Brian De Palma, como muchos de sus compañeros de generación es un director con magnífico pulso para retratar el mundo del hampa. A medio camino entre los gánsters con clase de Coppola y los gánsters reales de Scorsese, el director de Nueva Jersey se acerca esta vez a la vertiente más cruda y realista del crimen organizado (al contrario que en Los Intocables de Eliot Ness) para narrar una historia salvajemente violenta con un estilo tan feroz e intenso que convierten a la obra en una de las cumbres del género: El precio del poder (Scarface).
Tony Montana es un emigrante cubano frío e implacable que se instala en Miami con el propósito de convertirse en un gángster importante, y poder así ganar dinero y posición. Con la colaboración de su amigo Manny Rivera inicia una fulgurante carrera delictiva, como traficante de cocaína, con el objetivo de acceder a la cúpula de una organización de narcos.

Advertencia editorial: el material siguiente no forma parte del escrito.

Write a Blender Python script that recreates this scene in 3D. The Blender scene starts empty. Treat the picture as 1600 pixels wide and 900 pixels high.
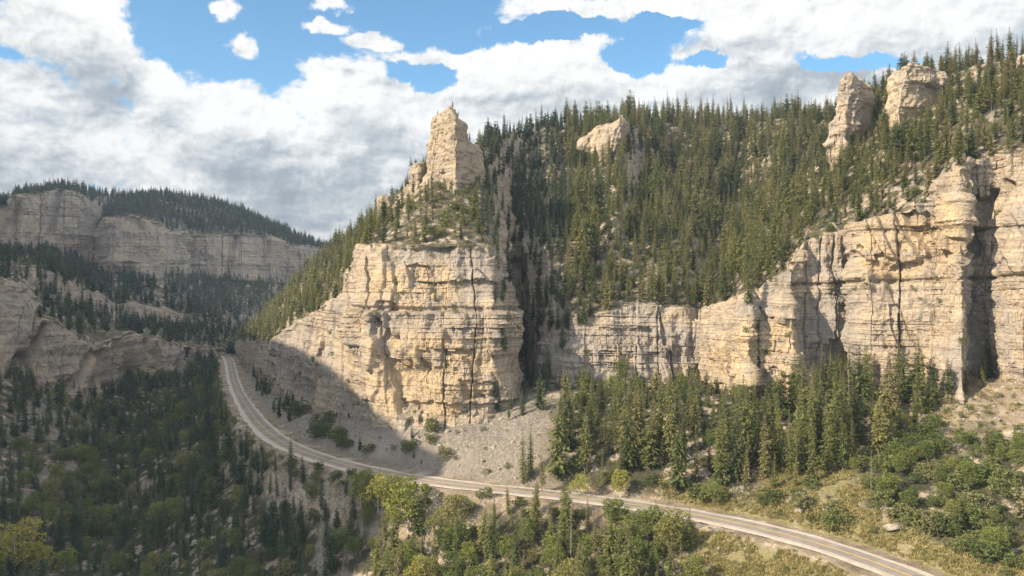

Durante casi tres horas asistimos al progresivo proceso de deshumanización de un Tony Montana que acaba por ser un auténtico monstruo. Ni la amistad, ni el amor (magnífico personaje el de Michelle Pfeiffer) pueden aplacar a un individuo desatado que, no obstante conserva nuestra simpatía en todo momento. De eso tienen buena culpa las buenas artes de ese maestro de la sordidez llamado Brian De Palma y ese megalómano que firma el guion y que responde al nombre de Oliver Stone. Pero, por encima de todo, si algo brilla en este sucio retrato del poder eso es la figura del grandísimo Al Pacino. El cine no sería lo mismo si él no hubiese existido. Aquí se marca una de esas interpretaciones que cortan la respiración. Terrible e impecable. Ahora, en Netflix y Filmin.